Image courtesy of kcmets.com.

3 comments to Mets Yearbook: 1965

  • [...] This post was mentioned on Twitter by You Gotta Believe!, Greg Prince. Greg Prince said: #Mets Yearbook: 1965 debuts Thursday 9 PM on SNY. The Youth of America begins to blossom. http://wp.me/pKvXu-1C5 [...]

  • Joe D.

    Hi Greg,

    There will be one incident that probably won’t be included in the film but I sure hope it is.

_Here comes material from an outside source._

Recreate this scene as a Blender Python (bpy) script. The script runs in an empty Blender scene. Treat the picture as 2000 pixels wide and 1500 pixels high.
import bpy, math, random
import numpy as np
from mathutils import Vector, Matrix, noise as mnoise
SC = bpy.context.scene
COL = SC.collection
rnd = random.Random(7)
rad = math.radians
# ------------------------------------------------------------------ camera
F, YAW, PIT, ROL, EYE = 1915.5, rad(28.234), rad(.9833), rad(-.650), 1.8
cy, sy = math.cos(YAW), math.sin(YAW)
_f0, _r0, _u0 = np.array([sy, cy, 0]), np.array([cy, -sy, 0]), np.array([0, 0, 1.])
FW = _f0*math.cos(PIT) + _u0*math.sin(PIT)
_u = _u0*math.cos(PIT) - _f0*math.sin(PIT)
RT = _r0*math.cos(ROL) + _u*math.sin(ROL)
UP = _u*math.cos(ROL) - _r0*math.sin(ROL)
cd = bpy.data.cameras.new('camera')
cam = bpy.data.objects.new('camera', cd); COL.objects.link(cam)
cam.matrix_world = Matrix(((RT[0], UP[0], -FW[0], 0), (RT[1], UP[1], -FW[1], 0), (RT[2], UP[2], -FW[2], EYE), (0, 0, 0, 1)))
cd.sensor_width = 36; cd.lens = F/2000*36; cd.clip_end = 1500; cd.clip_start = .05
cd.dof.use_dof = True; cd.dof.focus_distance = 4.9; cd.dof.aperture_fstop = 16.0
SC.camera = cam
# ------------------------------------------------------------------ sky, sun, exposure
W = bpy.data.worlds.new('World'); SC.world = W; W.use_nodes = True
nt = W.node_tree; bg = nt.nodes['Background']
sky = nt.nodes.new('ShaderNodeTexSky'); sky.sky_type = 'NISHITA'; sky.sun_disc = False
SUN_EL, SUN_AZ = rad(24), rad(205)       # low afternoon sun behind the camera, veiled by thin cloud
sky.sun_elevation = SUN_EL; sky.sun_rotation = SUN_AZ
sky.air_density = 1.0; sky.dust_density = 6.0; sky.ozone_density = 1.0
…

    It regards a play in the second game of a Sunday doubleheader against the Dodgers. L.A. had already taken the first three games of the four game set when the Mets were rallying to tie the score in the series finale. Johnny Lewis represented the tying run on base with two down. The next batter got a hit but Lewis was called out on an extremely close play at the plate. There was, of course, Casey, Yogi, Lewis and others putting up quite a tremendous argument but the real story was the reaction of the capacity crowd. Not only did they boo the umpire unmercifully but all of a sudden most everyone began waving their handkerchiefs in unison. It was a sight to see, the enitire stadium cluttered with hankies being waved in the air.

    Mind you, this simply didn’t end when the argument at home plate did. After the commercial break the cameras immediately scanned the stadium, showing the capacity crowd still waving those hankies and not letting up with it’s unrelentless chorus of boos. This continued even past the time when the first Dodger hitter had stepped into the batters box.
    Sometime during that half inning the crowd let up and as expected, we wound up losing the game by that one run.

    On Monday the back page of the Daily News printed a series of sequential photographs showing that Lewis appeared safe and therefore claimed the Mets had been robbed!

    I doubt today’s fans and newspapers would go to such extremes for a club on pace to lose 112 games. It could only have happened with the original new breeders.
    I’m just sorry that you and others missed being one since all the books, films and audio cuts in the world could never re-create the experience of what it was like being a Met fan during that wacky, wonderful era.